By Julie Murphree, Arizona Farm Bureau

Did you know that last year’s 2-cent Phoenix sales tax on food purchased from grocery stores inspired an employee garden at Desert Tree Farms? Passed by Phoenix City Council, the five-year sales tax was promoted as a way to stop staffing cuts in the police and fire departments.

Dedicated to managing successful business enterprises, John Augustine considers his employees key to his success.

But did anyone remind them that often the ones hurt more by these kinds of taxes are low and middle-income families with budgets stretched too thin already?

Well, one of Arizona Farm Bureau’s agriculture members decided to do something about it after he heard the Phoenix City Council has passed the food sales tax.

John Augustine, owner of Desert Tree Farms and also an Iowa farmer started an employee garden. “It just made me mad that they would arbitrarily pass this kind of tax and not consider the hardship it could impose on families,” he says.

In production agriculture all his life, and in the plant nursery business for about 40 years, Augustine knows about hard times. “I’ve now lived through six recessions, and each time I learn a little more.”

Though the garden is only a year old, it’s a big hit with employees and excess produce is sold to a local, direct market farmer.

On land he leases to a cotton farmer, Augustine takes about six of the rows at the end of the field and plants seasonal vegetables.
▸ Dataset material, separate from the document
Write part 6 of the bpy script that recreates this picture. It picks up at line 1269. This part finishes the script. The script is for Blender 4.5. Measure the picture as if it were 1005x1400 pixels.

Right now he’s growing carrots, tomatoes, a variety of peppers, onions, squash and more.

The employees manage the garden and can work the field during their work time. Then, the employees can harvest whatever they want from the garden to add to their mix of food for their families.

In just its first year, the garden has become so successful that the excess is sold in bulk to a local, direct market farmer who then sells it at farmers’ market around the valley.

The carrots are sweet, the onions tasty and there is always an air of anticipation as the next vegetable is ready for harvest. “It’s amazing how many vegetables you can get from a year-around garden,” says Augustine.

Augustine’s business knowledge is reflected even in the way he’s done the garden. “Do something that interests you and it will teach you,” Augustine says in a YouTube video to Junior Achievement. “Push yourself. Enterprising means taking a chance. Failure is not fatal. It’s always a lesson learned.”